Ministre des Transports et des Communications dans le gouvernement intérimaire en place lors du génocide de 1994, André Ntagerura a été acquitté des accusations de crimes contre l'humanité et de génocide qui étaient portées contre lui. Mais faute d'avoir obtenu l'asile dans un pays tiers, il vit depuis son acquittement dans une résidence sécurisée à Arusha. Pourtant, dans une demande de coopération datée du 26 avril 2004, le greffier du TPIR avait demandé officiellement au Canada d'accorder un tel statut au Rwandais.
« Un acquittement, confirmé par la cour d'appel, n'est pas complet tant que l'ancien accusé n'est pas libéré », écrit aux cinq juges de la cour d'appel du TPIR, qui siège à La Haye (Pays-Bas), Philippe Larochelle, l'avocat de M. Ntagerura. « Une telle détention de facto constitue une violation permanente des droits de M. Ntagerura et exige l'intervention de la chambre d'appel », poursuit-il.

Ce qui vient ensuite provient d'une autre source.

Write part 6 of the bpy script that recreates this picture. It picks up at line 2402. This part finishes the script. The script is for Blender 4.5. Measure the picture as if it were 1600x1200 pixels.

Cette requête de 12 pages dont l'agence Hirondelle a obtenu copie a été transmise à la cour d'appel du TPIR le 18 septembre dernier, date limite fixée par le tribunal qui avait accepté une semaine plus tôt d'entendre l'appel. Me Larochelle y conteste les décisions rendues par le président du TPIR le 31 mars 2008, et par la troisième chambre du TPIR, le 15 mai 2008, dans lesquelles les magistrats avaient estimé que la « note verbale » émise par le greffier du TPIR n'était pas suffisante pour obliger le Canada à émettre un visa d'asile pour M. Ntagerura.
« Alors que la fin du mandat du TPIR approche, le sort des personnes acquittées risque d'entacher les réussites du Tribunal, écrit l'avocat. À la lumière de l'objet et du but de son mandat, délivrer une justice équitable, il est totalement raisonnable de recourir au mécanisme de l'article 28 des statuts pour obliger les États à coopérer à la pleine réalisation des acquittements. »
Pour toutes ces raisons, poursuit Me Larochelle, il est demandé à la cour d'appel du TPIR d'« ordonner au Canada de respecter les termes de la demande de coopération » et d' « ordonner au Canada d'accorder l'asile à André Ntagerura ».
Le greffier du TPIR a jusqu'au 26 septembre pour répondre à cette requête, à la suite de quoi la défense de l'ancien ministre aura encore quatre jours pour émettre une nouvelle réponse. C'est alors que le tribunal de La Haye rendra son verdict.
Si cette procédure aboutit et que le tribunal « force la main au Canada », ce serait un « moment historique de droit international », a dit à l'Agence Hirondelle Me Larochelle.